Q: How long have football players and commentators been saying things like “This game is war to the end” or “The linemen are fighting it out in the trenches”? I find it inappropriate to talk of a game as a war when soldiers are in combat today.

A: This reminds me of the statement attributed to the Duke of Wellington in the mid-19th century: “The battle of Waterloo was won on the playing fields of Eton.”

As for your question, the link between football and the military goes back to the beginning of the 20th century, according to an article earlier this month in the Washington Post.

At the time, the writer Les Carpenter says, coaches like Yale’s Walter Camp and Harvard’s Percy Haughton used military textbooks as guides to motivate their teams on the field.

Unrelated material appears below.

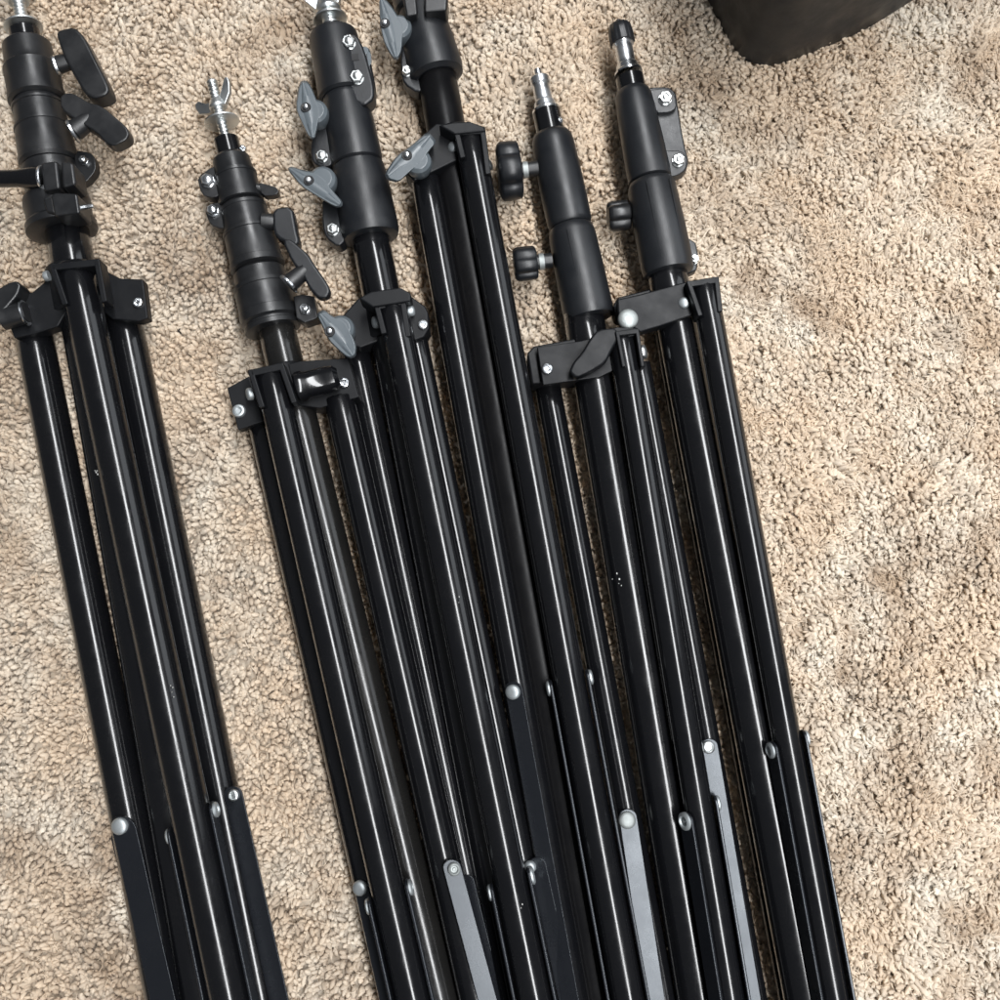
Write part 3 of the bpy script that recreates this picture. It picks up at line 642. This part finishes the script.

Not long after World War I, Carpenter adds, Gen. Douglas MacArthur wrote these lines while he was the superintendent of the US Military Academy at West Point: “Upon the fields of friendly strife are sown the seeds that upon other fields, on other days will bear the fruits of victory.” (Sounds like Wellington, doesn’t it?)

And Vince Lombardi, an assistant coach at West Point before his championship years with the Green Bay Packers in the ‘60s, didn’t mince words: “You’ve got to win the war with the man in front of you. You’ve got to get your man.”

Interestingly, according to the article, the NFL is now moving away from the use of “warrior athlete” imagery. It seems that league officials do indeed consider such language inappropriate at a time of real war. “It’s a matter of common sense,” the NFL commissioner, Roger Goodell, is quoted as saying.